Technology in Education : In conversation with Will Richardson

Could you tell us a little about yourself?
I’m a former 22-year public school educator who has two teenagers and who started blogging about education way back in 2001. You can see all 3500+ blog posts on my site at willrichardson.com.
How did you first get involved in education?
I was originally a journalist but always had a calling for the classroom to work with kids. As with many people, I had a great English teacher in high school who inspired me to pursue teaching.
What keeps you interested in Education and Edtech?
I think this is one of the most interesting and fascinating moments in history when it comes to learning and education. For the last 15 years, I’ve been totally absorbed with the questions of how schools must change in the era of the Web. I don’t see a clear answer to that, but trying to figure that out is what keeps me reading and writing and connecting.
How do you keep your listeners engaged while giving a speech?
I really try to push their thinking, get them out of their comfort zones (without scaring them) and challenge them to reflect on their work and the new contexts for learning in the modern world. I think we in education have been too complacent to accept past practices, and we need to shift that. I also try to use humor and stories to cut the tension a bit. But, I’m trying to push people, no question.

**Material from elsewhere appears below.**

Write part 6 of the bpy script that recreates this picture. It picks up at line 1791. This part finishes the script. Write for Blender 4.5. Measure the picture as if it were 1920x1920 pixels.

Could you tell us about your upcoming workshop “Creating a Modern Vision for Teaching and Learning With Technology”?
Too often, schools buy technology without any real understanding of the potentials for amplifying the agency of the learner to learn. This workshop takes participants through a process of developing a vision for teaching and learning with technology that embraces the new contexts for learning in the networked world.
How important do you think technologies like ERP, LMS are for a school or an institution?
I think these technologies can help teachers and students to learn more powerfully if used in ways that, again, move agency over learning to the learners, whether adults or kids. Too often, however, they are used to support a more traditional story of education in schools.
How important is it for present day educators to be informed about new emerging technologies in the education space?
I think it’s absolutely crucial that educators are fluent and comfortable with technologies for learning. But they must also stay abreast of changes in the future of work, the shifts in post-secondary education, and the larger impacts on the modern world, (environmental, political, etc.) School is not now so much about knowledge as it is preparing kids to live in a fast-changing world where access to knowledge, teachers, and technologies to learn are increasingly ubiquitous.
In “Freedom to Learn” you discuss how students sometimes or at most times are not engaged in the classroom, how do you think technology has helped overcome this problem?
I think technology in and of itself is a poor response to the “engagement problem” in schools. Engagement comes when kids are doing work that matters, work that has a real purpose in the world, work that is of a personal interest. Without that, no amount of technology can truly raise engagement in classrooms.